Touch Football: The Secret to Cultivating Strong Male Friendships
It's something we've done for 20 years
I could always catch a football. I was rarely the best out there, but I was pretty good, and always the last one out there, the one who would want to play until it was so dark you couldn’t see the ball until it hit you in the teeth.
So it was not surprising that in the mid 1990s, when I was already in my mid-40s, and my young kids and I had just moved back from California to my hometown of Princeton, N.J., following a bloodcurdling three-year custody battle, that finding a touch football game became a priority.
And find one I did. The self-proclaimed once-a-year “Turkey Bowl” on Thanksgiving — a mixture of food, drink, pulled hamstrings and not very good football — was fun but certainly not frequent enough for my taste.
So I cajoled and discussed and bludgeoned and occasionally whined and eventually convinced a group of like-minded middle-aged guys, ranging in athletic ability from former captain of the Harvard rugby team and former pitcher for the University of Louisville baseball team to several “why-on-earth-is-he-out-here?” types, to play every Sunday from Labor Day weekend to around Memorial Day.
Since about 1999, we have been doing just that.
We have lost some guys to injury, moving away or lack of interest. But we've picked up many more, including a woman or two and some very young folks, so that the age range — depending on the week – is now 22 to 72. And the geographic range from whence they travel is a few blocks away to 40 or so miles.
We play in snow and frozen rain and 90-degree heat. We pull muscles we barely remember we had until it’s too late. The second week of this recent 2018 season, the aforementioned Louisville alum — almost exactly my age (mid-60s) ran into me on a crossing pattern (I didn’t even see him) and fractured one of my ribs. Two weeks later, I was out playing again — in pain.
We have our different reasons for this foolishness. Pretending we are good athletes ranks high on the list. Keeping in some semblance of good shape is another. I used to think the younger guys liked to play because they enjoyed showing up the older guys, and maybe that’s a small part of it, but now I think they actually like the intergenerational thing. Getting out of the house, and letting those in the house enjoy a respite from us, perhaps is a motivation.
But I think most of all, we prize the bond, the kinship of relishing a simple kids’ game many of us believed we could only enjoy in our teens and 20s, something we lost when careers and families and bills began making different demands on us. We have rediscovered that bond — and now strive to keep it alive.
A (very) few of us see each other socially between games, but most of us seem content limiting contact to those three hours every Sunday. That seems to be enough.

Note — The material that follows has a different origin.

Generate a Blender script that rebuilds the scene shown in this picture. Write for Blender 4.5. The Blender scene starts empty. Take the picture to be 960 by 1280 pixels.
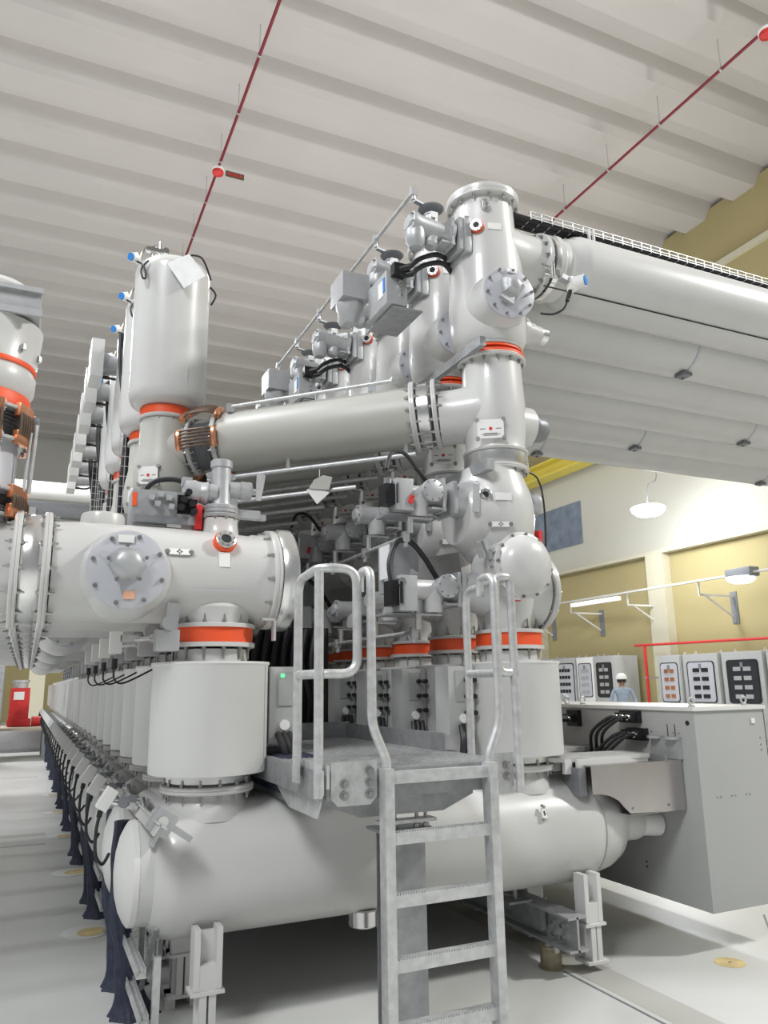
import bpy, bmesh, math, random
from mathutils import Vector as V, Matrix, Quaternion
random.seed(7)
PI=math.pi
COL=bpy.context.scene.collection
sc=bpy.context.scene
P=0.60           # spacing of the phases along the row (Y)
Y0=3.95          # first phase
# ------------------------------------------------------------------ materials
M={}
def mat(name,col,rough=.45,metal=0,noise=.03,scale=6,bump=0,emit=None,coat=0,alpha=1,trans=0,bscale=None):
    m=bpy.data.materials.new(name); m.use_nodes=True; nt=m.node_tree; n=nt.nodes; l=nt.links
    b=n['Principled BSDF']
    b.inputs['Roughness'].default_value=rough; b.inputs['Metallic'].default_value=metal
    b.inputs['Coat Weight'].default_value=coat
    b.inputs['Alpha'].default_value=alpha; b.inputs['Transmission Weight'].default_value=trans
    tc=n.new('ShaderNodeTexCoord')
    nz=n.new('ShaderNodeTexNoise'); nz.inputs['Scale'].default_value=scale; nz.inputs['Detail'].default_value=5
    l.new(tc.outputs['Object'],nz.inputs['Vector'])
    r=n.new('ShaderNodeValToRGB')
    r.color_ramp.elements[0].position=.3; r.color_ramp.elements[1].position=.7
    c=V(col)
    r.color_ramp.elements[0].color=(*[max(0,x*(1-noise)) for x in col],1)
    r.color_ramp.elements[1].color=(*[min(1,x*(1+noise)) for x in col],1)
    l.new(nz.outputs['Fac'],r.inputs['Fac']); l.new(r.outputs['Color'],b.inputs['Base Color'])
    if bump:
        bp=n.new('ShaderNodeBump'); bp.inputs['Strength'].default_value=bump; bp.inputs['Distance'].default_value=.01
        z2=n.new('ShaderNodeTexNoise'); z2.inputs['Scale'].default_value=bscale or scale*8; l.new(tc.outputs['Object'],z2.inputs['Vector'])
        l.new(z2.outputs['Fac'],bp.inputs['Height']); l.new(bp.outputs['Normal'],b.inputs['Normal'])
    if emit:
        b.inputs['Emission Color'].default_value=(*emit[:3],1); b.inputs['Emission Strength'].default_value=emit[3]
    M[name]=m; return m
mat('paint',(.60,.60,.585),.32,0,.025,3,coat=.25)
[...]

We get there and stretch — or do what passes for stretching. We toss warm-up passes to each other. We set up cones to mark the field. We pick teams. (There are no set teams, few rules, and we never keep score or call penalties.)
During the very brief halftime, a randomly timed event, some will have a beer (one volunteer a week brings beer, but none of us is a big drinker), and then we quickly regroup on the field. We play another 45 minutes or so, and then for some reason, Ed, a mid-50-ish good athlete, always says, “OK, one more possession each.” And I always say, “Why does Ed get to decide when the game ends?” — which everyone ignores. I would happily play another two hours, even if that meant limping the final hour.
Another beer, perhaps, and talk about family (almost never about work), upcoming vacations, who’s playing in that day’s televised games, whether it’s football or baseball, maybe a little about each other’s past (“I didn’t know you played rugby in college?” “You went to law school?”). Next comes a quick and always inconclusive survey of who is coming to play the next Sunday (“I think I’ll be here.” “My wife says we might be out of town.”). And then, we disperse.
Which is as it should be. To make more of it would loosen the bond, make it less of a special event. To go out for lunch afterward, well, anyone can do that, right? Not every 65-year-old can play three hours of full-throttle touch football — and it is full throttle.
We make great catches — and sometimes drop easy ones. Which is also as it should be. We occasionally argue about calls. (Was he out of bounds? Did he cross the first-down marker? The first-down cones are never, ever properly lined up, so it’s often a bone of contention.) But the arguments last about 20 seconds. We don’t like to waste precious playing time.
We still have the Thanksgiving Day “Turkey Bowl,” but it’s the least enjoyable game of the year. We prefer the weekly camaraderie of the smaller group of guys we know. We’ve been doing it for about 20 years, since many of us were in our 40s. There’s no sign we will stop anytime soon. There is something special about that.